Jens Haaning agiert mit seinen Projekten an der Grenze zwischen gesellschaftlicher Realität und institutionellem Kontext. Diese lotet der dänische Künstler immer wieder auf ebenso verblüffende wie hintergründige Weise aus. So verwandelte er 1997 die Berliner Galerie Mehdi Chouakri für die Dauer seiner Ausstellung in ein Reisebüro. Die diesem Projekt zugrundeliegende Ausgangsüberlegung war, dass für Kunstwerke und Reisen jeweils unterschiedliche Steuersätze gelten (für Kunstwerke der reduzierte Mehrwertsteuersatz von 7% bzw. für Reisen der normale von 16%). Der Kunde hatte also bei der Buchung im Galerie-Reisebüro auf die gleiche Leistung eines Reiseveranstalters automatisch einen Preisnachlaß von 9%. Wie dieses in einer steuerlichen, operiert sein Projekt ”Office for Exchange of Citizenship”, das als ein Work in Progress zunächst 1997 in der Wiener Secession und dann im Rahmen der Ausstellung ONTOM in der Galerie für Zeitgenössische Kunst Leipzig 1998 zu sehen war, in einer juristische Grauzone.
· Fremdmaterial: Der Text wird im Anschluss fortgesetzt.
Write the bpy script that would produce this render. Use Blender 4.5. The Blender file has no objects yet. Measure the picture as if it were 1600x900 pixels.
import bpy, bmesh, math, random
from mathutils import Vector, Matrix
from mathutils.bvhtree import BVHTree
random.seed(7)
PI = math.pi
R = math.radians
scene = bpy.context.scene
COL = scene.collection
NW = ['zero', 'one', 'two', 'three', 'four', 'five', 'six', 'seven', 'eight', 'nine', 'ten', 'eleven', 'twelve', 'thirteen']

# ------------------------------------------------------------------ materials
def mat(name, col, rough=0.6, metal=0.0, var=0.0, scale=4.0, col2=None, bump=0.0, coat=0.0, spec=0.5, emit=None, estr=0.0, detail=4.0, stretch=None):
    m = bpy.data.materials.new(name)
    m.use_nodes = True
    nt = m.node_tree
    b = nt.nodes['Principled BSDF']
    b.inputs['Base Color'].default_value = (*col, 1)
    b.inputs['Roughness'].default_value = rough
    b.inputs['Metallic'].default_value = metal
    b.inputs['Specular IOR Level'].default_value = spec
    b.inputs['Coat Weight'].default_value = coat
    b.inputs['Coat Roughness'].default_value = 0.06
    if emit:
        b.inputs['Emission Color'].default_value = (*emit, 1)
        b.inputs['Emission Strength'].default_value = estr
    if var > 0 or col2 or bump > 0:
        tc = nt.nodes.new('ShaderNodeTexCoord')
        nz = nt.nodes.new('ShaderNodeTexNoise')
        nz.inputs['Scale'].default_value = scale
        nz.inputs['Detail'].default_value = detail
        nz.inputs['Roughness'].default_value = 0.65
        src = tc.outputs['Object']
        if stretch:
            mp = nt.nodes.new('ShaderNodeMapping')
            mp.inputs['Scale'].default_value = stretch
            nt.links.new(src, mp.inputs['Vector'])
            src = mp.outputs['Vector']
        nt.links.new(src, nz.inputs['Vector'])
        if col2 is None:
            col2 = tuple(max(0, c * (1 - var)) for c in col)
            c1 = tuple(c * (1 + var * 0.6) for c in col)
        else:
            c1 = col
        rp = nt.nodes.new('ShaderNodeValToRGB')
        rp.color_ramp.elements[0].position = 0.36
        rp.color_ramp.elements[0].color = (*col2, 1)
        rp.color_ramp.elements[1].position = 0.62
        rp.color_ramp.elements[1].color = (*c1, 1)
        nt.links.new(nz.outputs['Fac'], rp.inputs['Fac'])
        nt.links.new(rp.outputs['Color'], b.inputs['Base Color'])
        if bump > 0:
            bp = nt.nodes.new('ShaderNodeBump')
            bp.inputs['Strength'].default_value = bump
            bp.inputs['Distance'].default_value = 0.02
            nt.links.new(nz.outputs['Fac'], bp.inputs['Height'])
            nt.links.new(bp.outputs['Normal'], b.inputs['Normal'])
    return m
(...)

Das Büro zum Tausch der Staatsbürgerschaft ist vermittelnd, beratend und initiativ tätig. Ihm liegt die Idee zugrunde, dass zwei Bürgern unterschiedlicher Nationalitäten, die sich für die Staatsbürgerschaft des jeweils anderen interessieren, die Möglichkeit gegeben werden sollte, diese gegenseitig zu tauschen. Im internationalen Völkerrecht gibt es kein Gesetz, das den Staatsbürgerschaftstausch explizit verbietet, allerdings aber auch keines, das ihn erlaubt bzw. vorsieht. Während der Öffnungszeiten wurden interessierte Besucher von Juristen beraten, die auch deren Staatsbürgerschaftstauschwünsche entgegennahmen. Ein Dienstleistungsangebot im Dienste der Völkerverständigung. Als modellhafter Versuch unterliegt dieses Beratungsangebot nicht dem Druck tatsächlich realisierbar sein zu müssen. Haaning liegt es fern, sich den großen utopischen weltverbessernden Entwürfen anzuschließen, wie wir sie in der Kunstgeschichte der letzten hundert Jahre schon einige Male scheitern gesehen haben, vielmehr operiert er im Beispielhaften, um damit ein Bewußtsein zu schaffen, das anregt, eingefahrenes eindimensionales Denken hinter sich zu lassen, um wiederum neue Möglichkeiten zu eröffnen und sei es zunächst nur als Gedankenexperiment ohne die Aussicht auf tatsächliche Realisierbarkeit.

In vielen seiner Werke thematisiert Jens Haaning die Situation und die damit verknüpften Bedingungen des Andersseins, von sozial Ausgegrenzten und von an den gesellschaftlichen Rand Gedrängten, seien es Immigranten, Gastarbeiter, schwer erziehbare Jugendliche oder psychisch Kranke. Dabei geht es dem Künstler weniger um karitativ-seelsorgerische Ansätze. Ganz im Gegenteil, Haaning versucht in seinen Projekten die oft nicht als solche anerkannte Normalität dieser Menschen ins Bewußtsein zu bringen. Als ein erster Schritt, das eigene Mißtrauen gegenüber der Andersartigkeit von anderen zu überwinden, muß eine Akzeptanz geschaffen werden, die der Künstler mit seinem Werk versucht ein Stück weit auf den Weg zu bringen.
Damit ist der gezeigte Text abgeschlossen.